State how many lines include "Blender", giving the number by itself.

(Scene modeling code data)
___

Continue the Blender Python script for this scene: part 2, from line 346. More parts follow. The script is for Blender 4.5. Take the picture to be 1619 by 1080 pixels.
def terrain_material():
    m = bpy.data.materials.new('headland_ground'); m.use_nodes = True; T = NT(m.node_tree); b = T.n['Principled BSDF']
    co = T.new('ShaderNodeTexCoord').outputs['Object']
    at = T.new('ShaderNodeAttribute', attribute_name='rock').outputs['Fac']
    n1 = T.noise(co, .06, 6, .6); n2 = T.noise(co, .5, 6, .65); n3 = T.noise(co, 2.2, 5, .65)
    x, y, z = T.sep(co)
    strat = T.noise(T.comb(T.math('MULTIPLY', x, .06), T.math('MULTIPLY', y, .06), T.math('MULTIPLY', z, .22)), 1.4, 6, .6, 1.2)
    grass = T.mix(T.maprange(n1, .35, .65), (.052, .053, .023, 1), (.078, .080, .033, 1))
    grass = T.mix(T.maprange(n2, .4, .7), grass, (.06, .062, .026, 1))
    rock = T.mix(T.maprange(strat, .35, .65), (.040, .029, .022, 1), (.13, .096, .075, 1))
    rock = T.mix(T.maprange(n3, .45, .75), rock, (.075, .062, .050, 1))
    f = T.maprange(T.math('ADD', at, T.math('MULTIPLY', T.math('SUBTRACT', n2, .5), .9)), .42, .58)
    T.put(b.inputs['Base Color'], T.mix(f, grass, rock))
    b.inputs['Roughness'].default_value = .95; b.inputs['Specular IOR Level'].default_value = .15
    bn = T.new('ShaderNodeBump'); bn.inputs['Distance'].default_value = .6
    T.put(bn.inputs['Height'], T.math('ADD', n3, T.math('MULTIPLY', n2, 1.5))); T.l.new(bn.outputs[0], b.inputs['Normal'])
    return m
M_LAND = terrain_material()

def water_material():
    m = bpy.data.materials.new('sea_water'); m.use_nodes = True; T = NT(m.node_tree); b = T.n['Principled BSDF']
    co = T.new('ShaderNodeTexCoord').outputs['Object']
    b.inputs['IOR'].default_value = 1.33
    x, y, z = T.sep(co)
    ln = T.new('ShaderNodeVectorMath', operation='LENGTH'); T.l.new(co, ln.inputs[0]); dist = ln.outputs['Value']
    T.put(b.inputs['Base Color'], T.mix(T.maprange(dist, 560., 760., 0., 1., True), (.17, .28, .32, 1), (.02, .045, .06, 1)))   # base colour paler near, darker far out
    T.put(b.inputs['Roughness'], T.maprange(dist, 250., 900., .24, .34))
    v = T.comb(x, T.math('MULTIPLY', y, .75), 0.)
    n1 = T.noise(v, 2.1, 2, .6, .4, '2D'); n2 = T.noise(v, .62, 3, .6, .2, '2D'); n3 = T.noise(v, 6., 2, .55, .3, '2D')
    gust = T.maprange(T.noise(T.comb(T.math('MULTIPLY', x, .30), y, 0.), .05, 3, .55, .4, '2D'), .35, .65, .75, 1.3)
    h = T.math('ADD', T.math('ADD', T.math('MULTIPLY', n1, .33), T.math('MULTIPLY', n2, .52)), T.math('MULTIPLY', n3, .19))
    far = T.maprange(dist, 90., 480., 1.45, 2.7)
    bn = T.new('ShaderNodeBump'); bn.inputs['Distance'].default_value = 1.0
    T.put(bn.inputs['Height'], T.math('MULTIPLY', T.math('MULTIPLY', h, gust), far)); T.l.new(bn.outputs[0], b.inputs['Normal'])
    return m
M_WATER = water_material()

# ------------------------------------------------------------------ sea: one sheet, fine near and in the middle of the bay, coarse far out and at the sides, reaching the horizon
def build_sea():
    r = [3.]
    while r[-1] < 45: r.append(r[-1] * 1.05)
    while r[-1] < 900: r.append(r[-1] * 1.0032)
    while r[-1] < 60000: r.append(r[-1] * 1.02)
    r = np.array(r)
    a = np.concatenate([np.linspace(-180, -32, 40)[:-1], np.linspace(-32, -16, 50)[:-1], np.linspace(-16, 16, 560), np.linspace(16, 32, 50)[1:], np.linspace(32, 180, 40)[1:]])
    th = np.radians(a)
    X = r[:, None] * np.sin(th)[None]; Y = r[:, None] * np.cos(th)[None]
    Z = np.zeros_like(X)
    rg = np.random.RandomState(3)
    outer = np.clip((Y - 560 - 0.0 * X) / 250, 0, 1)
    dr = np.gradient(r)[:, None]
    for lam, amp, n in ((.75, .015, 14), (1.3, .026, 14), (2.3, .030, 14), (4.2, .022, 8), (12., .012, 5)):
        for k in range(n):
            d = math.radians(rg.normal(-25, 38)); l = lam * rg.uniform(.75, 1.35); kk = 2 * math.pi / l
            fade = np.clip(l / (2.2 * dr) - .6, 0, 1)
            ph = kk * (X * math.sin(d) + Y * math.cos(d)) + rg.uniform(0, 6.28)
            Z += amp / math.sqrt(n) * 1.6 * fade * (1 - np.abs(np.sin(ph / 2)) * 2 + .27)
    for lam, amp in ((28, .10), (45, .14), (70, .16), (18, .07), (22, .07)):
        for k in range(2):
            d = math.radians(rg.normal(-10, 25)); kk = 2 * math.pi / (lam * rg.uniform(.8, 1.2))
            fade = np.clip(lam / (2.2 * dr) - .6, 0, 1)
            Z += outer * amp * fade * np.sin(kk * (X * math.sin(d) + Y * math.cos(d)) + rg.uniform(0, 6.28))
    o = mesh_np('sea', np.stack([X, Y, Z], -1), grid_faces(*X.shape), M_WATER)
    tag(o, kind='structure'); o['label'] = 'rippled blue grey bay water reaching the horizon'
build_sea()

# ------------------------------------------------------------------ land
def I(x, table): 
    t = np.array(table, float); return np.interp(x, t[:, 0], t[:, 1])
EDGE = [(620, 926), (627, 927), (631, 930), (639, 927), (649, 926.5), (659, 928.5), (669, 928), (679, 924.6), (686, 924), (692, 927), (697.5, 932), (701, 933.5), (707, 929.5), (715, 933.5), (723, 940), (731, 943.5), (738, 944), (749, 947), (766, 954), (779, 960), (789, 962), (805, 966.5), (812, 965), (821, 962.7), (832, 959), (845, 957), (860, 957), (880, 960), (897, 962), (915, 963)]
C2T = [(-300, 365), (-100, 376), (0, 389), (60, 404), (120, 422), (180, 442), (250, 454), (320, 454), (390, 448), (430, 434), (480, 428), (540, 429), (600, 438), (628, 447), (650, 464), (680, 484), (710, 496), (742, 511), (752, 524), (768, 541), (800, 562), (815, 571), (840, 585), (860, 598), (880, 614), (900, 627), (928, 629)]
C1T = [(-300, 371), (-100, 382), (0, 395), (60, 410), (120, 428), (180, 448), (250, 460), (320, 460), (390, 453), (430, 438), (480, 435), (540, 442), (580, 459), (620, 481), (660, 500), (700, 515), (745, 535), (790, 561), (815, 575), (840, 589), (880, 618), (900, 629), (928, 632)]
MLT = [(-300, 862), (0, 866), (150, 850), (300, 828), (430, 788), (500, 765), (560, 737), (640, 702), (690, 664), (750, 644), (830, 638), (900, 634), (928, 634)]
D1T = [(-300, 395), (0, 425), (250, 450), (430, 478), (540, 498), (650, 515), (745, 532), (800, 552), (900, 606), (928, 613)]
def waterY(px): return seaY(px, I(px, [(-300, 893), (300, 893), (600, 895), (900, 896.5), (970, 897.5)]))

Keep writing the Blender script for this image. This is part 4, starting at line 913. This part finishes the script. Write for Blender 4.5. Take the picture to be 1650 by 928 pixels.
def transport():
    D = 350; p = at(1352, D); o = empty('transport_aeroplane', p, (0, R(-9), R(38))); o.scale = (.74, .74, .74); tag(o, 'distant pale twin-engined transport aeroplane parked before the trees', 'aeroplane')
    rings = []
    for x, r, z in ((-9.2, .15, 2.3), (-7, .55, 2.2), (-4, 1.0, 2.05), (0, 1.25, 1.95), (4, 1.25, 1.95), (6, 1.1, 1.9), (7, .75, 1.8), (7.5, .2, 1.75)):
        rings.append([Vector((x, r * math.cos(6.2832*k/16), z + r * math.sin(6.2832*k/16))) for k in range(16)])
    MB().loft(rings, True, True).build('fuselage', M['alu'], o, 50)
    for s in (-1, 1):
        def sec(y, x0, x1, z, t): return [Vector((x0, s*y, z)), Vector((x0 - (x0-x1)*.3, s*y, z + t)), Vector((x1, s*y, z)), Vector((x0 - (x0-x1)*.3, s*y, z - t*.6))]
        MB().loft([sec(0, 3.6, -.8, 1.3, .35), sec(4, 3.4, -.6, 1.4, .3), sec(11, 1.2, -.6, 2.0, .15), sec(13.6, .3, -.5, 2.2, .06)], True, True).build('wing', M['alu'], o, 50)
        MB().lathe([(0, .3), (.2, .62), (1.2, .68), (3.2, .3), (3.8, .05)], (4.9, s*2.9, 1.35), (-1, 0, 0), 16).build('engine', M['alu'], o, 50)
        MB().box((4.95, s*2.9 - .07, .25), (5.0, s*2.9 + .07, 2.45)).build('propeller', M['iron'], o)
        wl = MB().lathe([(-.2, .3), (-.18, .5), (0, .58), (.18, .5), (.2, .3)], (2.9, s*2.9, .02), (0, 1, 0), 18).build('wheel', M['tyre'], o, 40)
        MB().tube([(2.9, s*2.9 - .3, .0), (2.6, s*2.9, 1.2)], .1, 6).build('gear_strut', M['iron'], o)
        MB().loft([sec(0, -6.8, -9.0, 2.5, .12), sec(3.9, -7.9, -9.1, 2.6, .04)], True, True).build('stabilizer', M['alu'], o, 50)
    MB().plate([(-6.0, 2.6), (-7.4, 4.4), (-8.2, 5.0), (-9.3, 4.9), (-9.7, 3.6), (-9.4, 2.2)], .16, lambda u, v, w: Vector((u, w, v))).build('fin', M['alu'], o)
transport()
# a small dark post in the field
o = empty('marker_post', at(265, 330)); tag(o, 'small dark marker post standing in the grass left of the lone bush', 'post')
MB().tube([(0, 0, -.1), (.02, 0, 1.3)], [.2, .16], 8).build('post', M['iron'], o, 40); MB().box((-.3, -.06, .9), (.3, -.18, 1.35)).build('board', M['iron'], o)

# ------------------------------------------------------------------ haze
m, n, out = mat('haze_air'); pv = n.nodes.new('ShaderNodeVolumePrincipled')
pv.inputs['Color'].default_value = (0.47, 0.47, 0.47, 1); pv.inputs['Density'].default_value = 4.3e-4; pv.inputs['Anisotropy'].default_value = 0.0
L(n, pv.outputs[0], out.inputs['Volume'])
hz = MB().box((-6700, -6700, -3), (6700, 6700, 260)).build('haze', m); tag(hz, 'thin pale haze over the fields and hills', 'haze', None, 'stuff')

___

SOLUTION FOR THIS PROBLEM =>
2